4. Contrat de mariage
Les personnes mariées peuvent également protéger leur conjoint en rédigeant ou en modifiant leur contrat de mariage. Imaginons que Marc dispose d’un patrimoine propre important. Il pourrait décider d’apporter tout ou partie de celui-ci dans une « bulle de communauté » créée avec Marie. Cette technique, simple et peu coûteuse, permet à Marie de devenir pleine propriétaire de la moitié du d(es) bien(s) apporté(s). Au décès de Marc, cette moitié sera exonérée de droits de succession. Cet apport peut être complété par une clause d’attribution optionnelle du patrimoine commun. Le conjoint survivant peut alors choisir les biens de la part de l’autre dans le patrimoine commun qu’il souhaite conserver ou laisser à la génération suivante.
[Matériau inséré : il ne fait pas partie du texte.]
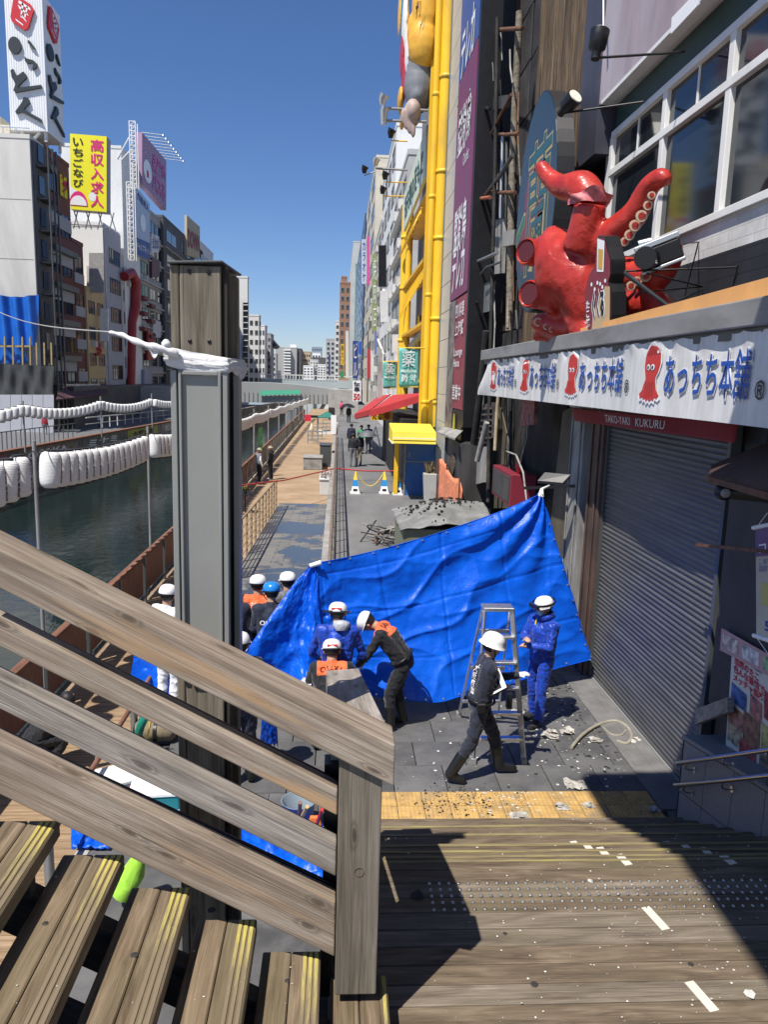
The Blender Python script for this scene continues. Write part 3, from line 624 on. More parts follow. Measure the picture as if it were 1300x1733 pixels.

Enfin, les couples mariés en séparation de biens peuvent insérer dans leur contrat de mariage une clause de participation aux acquêts. Concrètement, pendant le mariage, les patrimoines restent séparés. Par contre, en cas de décès ou de divorce, les revenus constitués pendant le mariage sont additionnés et partagés entre les époux.
5. Assurance-vie
De nombreux époux s’appuient sur un contrat d’assurance-vie pour sécuriser le conjoint. Imaginons que Marc et Marie aient souscrit ensemble un tel contrat prévoyant, qu’au décès du dernier d’entre eux, l’assurance se dénoue au profit de leurs deux enfants. Au premier décès, le conjoint survivant devient l’unique titulaire de l’assurance. Il peut ainsi prélever les sommes capitalisées dans le contrat. Le traitement fiscal de cet « enrichissement » du conjoint survivant a récemment évolué en Wallonie. La Région de Bruxelles-Capitale a déjà annoncé lui emboîter le pas. Suite à ces évolutions, il convient de s’assurer que les polices déjà souscrites par les époux rencontrent toujours les objectifs initialement poursuivis.
6. Testament ou donation
Le conjoint survivant a droit à une part prédéfinie dans le patrimoine de son époux prédécédé. Rien n’empêche toutefois les époux d’attribuer à leur conjoint, par un testament et dans certaines limites, une part plus importante.
Une donation entre époux permet également d’atteindre cet objectif. Sauf exception, une telle donation est toujours révocable. Si elle porte sur des biens mobiliers (comme de l’argent ou un portefeuille-titres), elle peut être totalement exonérée d’impôt si le donateur ne décède pas dans les trois ans. En Wallonie, ce délai est passé à cinq ans, et ce, pour toutes les donations consenties à partir du 1er janvier 2022.
Si le droit successoral fait déjà du conjoint un héritier protégé, les évolutions législatives récentes ainsi qu’une certaine créativité permettent de renforcer encore significativement cette protection. Un conseil judicieux et personnalisé permettra de déterminer la manière optimale de protéger son conjoint.